Have you ever felt like life had placed you in a body bag and you woke up crying out, "I'm not dead yet!"
Sometimes our lives drift into lassitude where the spark is gone, our mission has faded, we are hanging around with little joy or purpose, our dreams replaced by diversions: body bag living. Within our body bags we buy things or do things to light a spark so that we may see and feel alive again, wanting that energy of self-fulfillment to make our lives vital again.
You been there yet?
We know that this desperate drive toward self-fulfillment was never seen in Jesus' life. When we seek to light that missing spark by acquiring things or experiences or relationships, we do not act like our Lord.
Oswald Chambers put it this way, "Our Lord always preaches anti-self-realization; He is not after developing a man at all; He is after making a man after Himself. The characteristic of the Son of God is not self-realization, but self-expenditure."

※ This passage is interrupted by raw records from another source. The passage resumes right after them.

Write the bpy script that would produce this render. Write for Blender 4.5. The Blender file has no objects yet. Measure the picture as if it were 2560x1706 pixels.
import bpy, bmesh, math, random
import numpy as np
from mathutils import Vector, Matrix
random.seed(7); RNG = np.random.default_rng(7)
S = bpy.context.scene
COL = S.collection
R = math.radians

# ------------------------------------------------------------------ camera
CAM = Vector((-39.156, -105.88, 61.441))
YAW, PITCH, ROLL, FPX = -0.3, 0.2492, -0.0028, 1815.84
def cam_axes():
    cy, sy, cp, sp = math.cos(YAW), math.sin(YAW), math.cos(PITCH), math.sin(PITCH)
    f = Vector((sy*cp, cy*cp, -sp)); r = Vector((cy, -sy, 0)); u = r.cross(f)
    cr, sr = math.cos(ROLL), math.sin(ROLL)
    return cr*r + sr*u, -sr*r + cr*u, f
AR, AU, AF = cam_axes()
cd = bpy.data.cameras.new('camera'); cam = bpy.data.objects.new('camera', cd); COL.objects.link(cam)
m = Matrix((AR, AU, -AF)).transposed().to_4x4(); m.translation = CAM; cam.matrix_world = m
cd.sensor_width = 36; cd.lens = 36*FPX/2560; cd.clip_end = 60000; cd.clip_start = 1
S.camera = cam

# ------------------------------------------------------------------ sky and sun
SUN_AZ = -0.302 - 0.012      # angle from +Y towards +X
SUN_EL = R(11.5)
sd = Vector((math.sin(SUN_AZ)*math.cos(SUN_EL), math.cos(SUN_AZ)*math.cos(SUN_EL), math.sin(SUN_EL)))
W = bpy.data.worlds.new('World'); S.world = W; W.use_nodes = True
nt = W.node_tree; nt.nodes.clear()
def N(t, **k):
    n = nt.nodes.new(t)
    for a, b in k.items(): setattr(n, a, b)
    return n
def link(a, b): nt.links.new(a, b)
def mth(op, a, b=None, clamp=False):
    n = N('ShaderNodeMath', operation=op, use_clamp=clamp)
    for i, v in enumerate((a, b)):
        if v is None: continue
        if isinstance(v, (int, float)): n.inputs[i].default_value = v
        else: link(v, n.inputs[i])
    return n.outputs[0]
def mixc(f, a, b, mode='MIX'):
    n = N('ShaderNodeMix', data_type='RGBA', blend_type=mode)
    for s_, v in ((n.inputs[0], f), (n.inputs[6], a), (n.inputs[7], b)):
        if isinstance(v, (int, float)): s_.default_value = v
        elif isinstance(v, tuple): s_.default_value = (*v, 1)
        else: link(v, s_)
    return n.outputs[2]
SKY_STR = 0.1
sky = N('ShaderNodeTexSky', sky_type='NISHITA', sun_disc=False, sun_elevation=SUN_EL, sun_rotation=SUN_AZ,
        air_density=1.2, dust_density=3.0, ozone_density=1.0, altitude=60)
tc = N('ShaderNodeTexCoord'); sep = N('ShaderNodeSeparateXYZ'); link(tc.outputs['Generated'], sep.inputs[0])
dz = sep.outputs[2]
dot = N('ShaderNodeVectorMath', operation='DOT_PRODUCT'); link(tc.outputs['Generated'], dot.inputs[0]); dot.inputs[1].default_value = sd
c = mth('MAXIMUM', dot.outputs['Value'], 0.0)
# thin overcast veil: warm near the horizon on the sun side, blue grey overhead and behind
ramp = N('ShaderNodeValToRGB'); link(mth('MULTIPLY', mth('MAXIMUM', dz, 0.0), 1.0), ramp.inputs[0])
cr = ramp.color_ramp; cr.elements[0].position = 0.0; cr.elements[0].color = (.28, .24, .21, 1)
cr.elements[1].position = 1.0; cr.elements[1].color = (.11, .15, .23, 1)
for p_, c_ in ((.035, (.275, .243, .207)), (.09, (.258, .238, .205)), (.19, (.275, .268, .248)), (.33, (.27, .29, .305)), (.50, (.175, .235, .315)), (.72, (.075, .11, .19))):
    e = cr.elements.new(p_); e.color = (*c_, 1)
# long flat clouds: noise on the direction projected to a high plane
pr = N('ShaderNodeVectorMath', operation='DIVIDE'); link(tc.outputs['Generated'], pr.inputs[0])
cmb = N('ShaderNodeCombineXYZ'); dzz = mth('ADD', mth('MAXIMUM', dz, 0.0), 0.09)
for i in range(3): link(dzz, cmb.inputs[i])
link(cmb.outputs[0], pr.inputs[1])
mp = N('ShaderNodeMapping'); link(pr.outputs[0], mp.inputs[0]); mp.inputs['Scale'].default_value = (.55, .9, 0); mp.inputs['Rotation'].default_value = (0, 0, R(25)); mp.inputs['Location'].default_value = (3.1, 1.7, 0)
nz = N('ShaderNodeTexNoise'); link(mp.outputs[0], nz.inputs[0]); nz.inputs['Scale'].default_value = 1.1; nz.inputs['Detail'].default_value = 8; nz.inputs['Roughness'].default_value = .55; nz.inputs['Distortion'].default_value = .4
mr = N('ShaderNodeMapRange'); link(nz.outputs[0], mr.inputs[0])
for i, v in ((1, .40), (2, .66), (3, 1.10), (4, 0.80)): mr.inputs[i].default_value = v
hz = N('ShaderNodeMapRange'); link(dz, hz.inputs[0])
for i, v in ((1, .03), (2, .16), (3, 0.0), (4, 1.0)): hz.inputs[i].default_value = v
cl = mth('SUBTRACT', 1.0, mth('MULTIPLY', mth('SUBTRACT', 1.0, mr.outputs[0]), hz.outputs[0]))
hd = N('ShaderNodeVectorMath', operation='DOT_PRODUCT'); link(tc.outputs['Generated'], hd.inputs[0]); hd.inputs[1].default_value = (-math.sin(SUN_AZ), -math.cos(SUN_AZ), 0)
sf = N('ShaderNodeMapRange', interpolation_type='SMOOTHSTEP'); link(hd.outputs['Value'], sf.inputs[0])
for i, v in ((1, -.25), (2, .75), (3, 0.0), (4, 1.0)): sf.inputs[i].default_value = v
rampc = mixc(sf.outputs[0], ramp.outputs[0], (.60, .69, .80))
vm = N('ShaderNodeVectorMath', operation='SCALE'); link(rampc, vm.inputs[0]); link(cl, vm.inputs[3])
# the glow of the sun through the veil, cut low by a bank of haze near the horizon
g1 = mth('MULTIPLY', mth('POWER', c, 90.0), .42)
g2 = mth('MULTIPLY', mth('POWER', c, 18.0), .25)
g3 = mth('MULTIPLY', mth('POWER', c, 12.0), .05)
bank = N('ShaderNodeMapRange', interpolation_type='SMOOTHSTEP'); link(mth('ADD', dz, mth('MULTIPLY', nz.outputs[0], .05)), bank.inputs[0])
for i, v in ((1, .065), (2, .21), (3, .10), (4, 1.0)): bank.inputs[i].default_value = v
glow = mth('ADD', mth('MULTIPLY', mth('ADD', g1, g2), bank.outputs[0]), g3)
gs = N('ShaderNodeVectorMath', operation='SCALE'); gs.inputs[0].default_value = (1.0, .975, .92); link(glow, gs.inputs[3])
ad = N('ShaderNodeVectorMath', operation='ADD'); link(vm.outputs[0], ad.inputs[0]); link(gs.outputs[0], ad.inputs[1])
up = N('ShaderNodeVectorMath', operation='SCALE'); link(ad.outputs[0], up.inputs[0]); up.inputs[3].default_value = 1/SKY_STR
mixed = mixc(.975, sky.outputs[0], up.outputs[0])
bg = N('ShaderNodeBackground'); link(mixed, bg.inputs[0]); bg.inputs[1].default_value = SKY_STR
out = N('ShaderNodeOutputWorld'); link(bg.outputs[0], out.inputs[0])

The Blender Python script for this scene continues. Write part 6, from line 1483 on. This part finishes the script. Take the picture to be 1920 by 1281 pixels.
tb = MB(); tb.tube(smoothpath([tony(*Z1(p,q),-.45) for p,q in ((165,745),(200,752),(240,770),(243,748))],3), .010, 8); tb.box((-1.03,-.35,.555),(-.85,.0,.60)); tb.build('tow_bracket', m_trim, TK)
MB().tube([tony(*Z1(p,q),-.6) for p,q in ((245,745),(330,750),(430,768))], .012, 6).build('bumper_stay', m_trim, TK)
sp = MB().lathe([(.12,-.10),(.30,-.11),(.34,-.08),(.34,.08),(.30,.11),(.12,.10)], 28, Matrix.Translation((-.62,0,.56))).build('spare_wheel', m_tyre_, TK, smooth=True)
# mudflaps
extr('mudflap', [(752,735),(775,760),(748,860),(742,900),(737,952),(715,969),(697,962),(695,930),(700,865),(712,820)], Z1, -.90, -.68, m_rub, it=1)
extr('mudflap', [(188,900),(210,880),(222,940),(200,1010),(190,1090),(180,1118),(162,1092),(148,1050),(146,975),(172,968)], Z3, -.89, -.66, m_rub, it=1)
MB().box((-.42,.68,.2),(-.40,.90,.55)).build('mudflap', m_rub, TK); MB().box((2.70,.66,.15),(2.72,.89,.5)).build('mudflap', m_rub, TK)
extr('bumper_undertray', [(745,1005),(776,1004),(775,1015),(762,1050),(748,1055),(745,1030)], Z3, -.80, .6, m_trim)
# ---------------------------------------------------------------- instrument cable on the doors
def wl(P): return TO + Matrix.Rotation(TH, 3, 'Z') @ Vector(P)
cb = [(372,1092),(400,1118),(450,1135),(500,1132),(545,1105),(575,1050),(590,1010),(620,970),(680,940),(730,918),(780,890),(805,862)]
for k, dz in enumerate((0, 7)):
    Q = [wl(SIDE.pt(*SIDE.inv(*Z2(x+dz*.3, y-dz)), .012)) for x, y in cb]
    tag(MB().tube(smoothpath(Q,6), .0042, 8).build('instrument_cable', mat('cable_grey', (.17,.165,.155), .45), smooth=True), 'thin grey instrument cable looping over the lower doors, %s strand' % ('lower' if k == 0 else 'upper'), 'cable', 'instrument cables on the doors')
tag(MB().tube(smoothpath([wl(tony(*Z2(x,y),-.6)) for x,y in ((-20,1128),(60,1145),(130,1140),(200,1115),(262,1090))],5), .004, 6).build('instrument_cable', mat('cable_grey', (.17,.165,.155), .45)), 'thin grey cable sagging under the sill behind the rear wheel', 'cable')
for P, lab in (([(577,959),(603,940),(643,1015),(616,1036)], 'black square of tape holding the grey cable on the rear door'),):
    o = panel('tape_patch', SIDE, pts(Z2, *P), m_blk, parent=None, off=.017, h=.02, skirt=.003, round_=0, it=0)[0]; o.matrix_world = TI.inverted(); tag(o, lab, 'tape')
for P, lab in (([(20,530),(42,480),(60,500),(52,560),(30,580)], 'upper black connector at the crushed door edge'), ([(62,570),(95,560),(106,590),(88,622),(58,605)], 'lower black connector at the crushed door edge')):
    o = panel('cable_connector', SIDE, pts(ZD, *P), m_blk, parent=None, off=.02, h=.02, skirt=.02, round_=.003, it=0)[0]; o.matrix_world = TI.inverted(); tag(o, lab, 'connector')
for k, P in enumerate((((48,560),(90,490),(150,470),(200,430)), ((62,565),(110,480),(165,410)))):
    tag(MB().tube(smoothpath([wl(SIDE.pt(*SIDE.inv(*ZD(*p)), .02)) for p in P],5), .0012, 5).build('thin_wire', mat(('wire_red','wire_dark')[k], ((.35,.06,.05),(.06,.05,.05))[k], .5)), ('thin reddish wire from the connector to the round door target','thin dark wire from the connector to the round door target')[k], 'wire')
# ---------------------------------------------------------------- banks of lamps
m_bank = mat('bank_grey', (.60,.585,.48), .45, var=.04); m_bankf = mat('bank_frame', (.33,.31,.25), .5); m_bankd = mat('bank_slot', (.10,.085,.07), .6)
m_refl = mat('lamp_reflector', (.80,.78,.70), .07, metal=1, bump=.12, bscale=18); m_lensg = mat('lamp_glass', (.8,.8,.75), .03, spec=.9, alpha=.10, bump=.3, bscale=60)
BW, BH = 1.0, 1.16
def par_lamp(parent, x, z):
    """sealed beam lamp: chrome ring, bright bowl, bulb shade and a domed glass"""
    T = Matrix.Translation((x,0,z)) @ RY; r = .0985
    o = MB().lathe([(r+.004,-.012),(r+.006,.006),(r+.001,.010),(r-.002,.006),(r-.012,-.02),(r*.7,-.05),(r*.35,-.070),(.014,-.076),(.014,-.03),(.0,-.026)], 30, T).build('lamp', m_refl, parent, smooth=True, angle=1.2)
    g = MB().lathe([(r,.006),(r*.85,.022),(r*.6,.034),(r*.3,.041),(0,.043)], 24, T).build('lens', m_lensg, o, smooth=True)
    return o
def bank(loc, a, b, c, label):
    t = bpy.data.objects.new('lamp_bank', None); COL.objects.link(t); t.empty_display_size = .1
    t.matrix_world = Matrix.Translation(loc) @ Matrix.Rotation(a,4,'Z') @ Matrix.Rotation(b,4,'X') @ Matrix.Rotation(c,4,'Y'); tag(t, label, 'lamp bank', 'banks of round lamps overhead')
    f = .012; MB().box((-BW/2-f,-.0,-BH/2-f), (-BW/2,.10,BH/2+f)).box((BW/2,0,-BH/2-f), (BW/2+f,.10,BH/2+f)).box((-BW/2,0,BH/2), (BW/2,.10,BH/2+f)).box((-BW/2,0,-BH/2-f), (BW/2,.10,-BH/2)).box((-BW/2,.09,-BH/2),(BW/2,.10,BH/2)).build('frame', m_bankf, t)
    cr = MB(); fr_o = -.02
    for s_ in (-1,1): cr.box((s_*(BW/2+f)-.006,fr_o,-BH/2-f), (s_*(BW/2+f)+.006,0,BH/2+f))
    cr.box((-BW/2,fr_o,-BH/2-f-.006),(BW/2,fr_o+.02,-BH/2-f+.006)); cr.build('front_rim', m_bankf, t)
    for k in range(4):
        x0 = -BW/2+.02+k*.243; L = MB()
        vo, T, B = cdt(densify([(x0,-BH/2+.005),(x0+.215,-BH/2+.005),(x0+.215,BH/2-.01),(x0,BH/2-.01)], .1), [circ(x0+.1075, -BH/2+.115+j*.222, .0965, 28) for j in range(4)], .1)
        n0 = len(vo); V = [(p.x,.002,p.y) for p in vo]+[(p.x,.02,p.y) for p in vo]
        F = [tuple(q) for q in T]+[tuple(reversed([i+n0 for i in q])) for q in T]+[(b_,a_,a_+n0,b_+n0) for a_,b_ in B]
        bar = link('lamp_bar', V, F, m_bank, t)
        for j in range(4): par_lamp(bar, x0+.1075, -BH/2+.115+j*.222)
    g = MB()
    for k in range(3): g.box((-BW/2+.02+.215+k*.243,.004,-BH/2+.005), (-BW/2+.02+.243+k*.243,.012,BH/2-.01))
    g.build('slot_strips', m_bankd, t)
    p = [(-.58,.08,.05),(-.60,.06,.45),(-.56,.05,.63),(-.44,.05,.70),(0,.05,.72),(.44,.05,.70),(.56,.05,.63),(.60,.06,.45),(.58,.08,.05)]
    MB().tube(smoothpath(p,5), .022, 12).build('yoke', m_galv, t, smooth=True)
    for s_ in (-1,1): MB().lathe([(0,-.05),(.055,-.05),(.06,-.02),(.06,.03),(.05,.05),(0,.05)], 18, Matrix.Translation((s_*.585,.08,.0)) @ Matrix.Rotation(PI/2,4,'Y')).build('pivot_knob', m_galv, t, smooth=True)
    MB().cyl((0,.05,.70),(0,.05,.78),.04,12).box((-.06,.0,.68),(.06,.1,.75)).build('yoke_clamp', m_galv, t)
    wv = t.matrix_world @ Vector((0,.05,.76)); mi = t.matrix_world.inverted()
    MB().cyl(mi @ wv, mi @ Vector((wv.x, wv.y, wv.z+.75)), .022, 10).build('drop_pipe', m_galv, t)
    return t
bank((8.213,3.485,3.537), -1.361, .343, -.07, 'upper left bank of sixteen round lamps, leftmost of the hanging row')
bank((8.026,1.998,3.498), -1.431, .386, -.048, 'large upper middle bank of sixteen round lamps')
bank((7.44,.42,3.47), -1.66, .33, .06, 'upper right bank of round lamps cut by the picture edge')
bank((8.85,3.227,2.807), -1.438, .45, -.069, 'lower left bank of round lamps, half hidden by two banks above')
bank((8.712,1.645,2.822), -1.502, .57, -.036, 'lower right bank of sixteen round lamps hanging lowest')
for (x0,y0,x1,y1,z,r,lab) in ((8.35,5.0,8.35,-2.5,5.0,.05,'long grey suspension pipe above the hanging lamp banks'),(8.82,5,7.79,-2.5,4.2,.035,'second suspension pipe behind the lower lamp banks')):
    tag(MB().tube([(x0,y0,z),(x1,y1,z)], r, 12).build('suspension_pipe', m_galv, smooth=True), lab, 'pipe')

So, when we find ourselves and our dreams in a body bag, rather than trying to fight our way out and build ourselves up with self-centered experiences, we should, like Jesus, consider pouring ourselves out for God and for others. After all, Jesus really was the only man to break free from the wrappings of death. Doing it His way is kind of rational.
Dear God,
Even when my dreams have died, let me not seek to build myself up but to pour you out.